I am not a chemist or into physics, but when I fill my glass all the way full with ice and water, it does not flow over when the ice melts. Maybe that is just me though. I don't even play a chemist on tv.
As I told some enviro-paranoids once, "As long as we keep having weather, we will keep having apocalyptic predictions."
A glacier is ice on land. A iceberg is ice in the ocean and akin to your ice cube in a glass of water If an iceberg melts (or for that matter the artic ocean) it changes nothing.
If a glacier melts like in Greenland or Antartica, that is a problem because it is like ice on a spoon hovering above that glass. In other words, it will add water to the system.

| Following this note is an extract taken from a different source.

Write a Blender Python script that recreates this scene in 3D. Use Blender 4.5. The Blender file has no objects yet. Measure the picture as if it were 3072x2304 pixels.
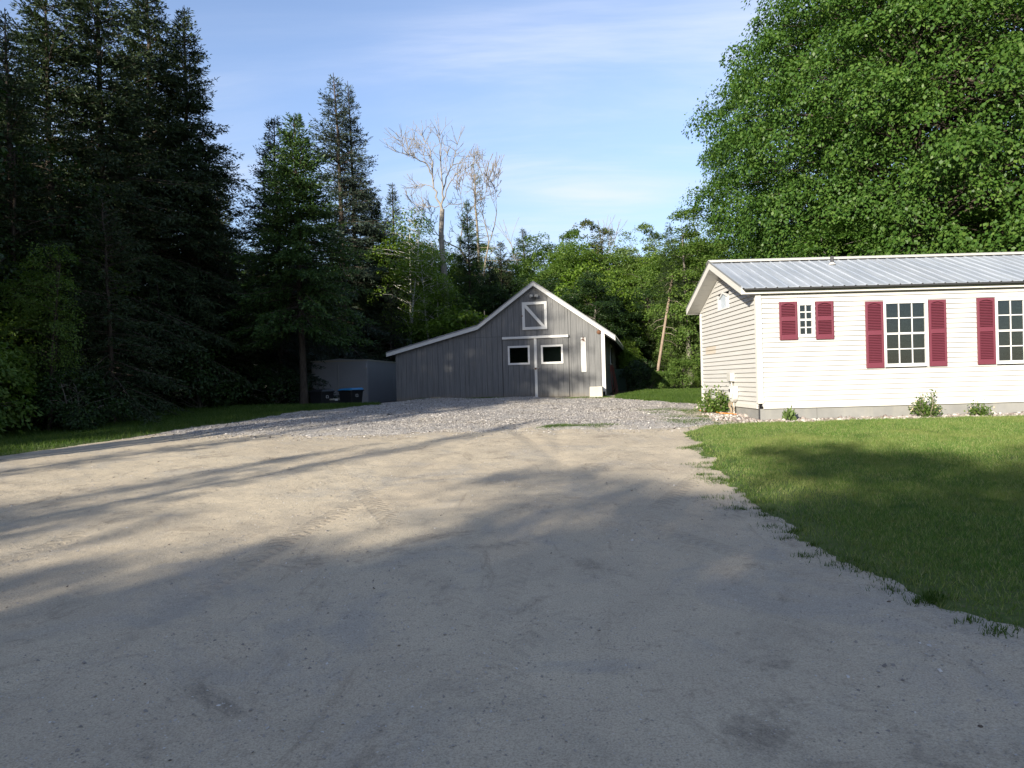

The larger problem with the melting is the potential feedback loop. Melting land ice leaves darker surfaces exposed which trap more heat (ice is white and reflects heat back into space). Thus melting of glaciers on a global level as a result of warming will likely produce more warming.
Paradoxically it might make some areas of the world colder because ocean flows are disrupted. The Gulf stream may cease to carry warm air up the East Coast of the US and then on to Europe. The result might be colder temperatures on the East Coast and Canadaian-like temps in Europe.
Overall the warming is likely to cause more extreme weather and more extreme shifts in weather. Thus the very warm January and very cold February on the US East Coast this year.
All told, it is probably a bad time to invest in property in the Gulf or in the Netherlands. I would also recommend against building a ski resort in the Alps.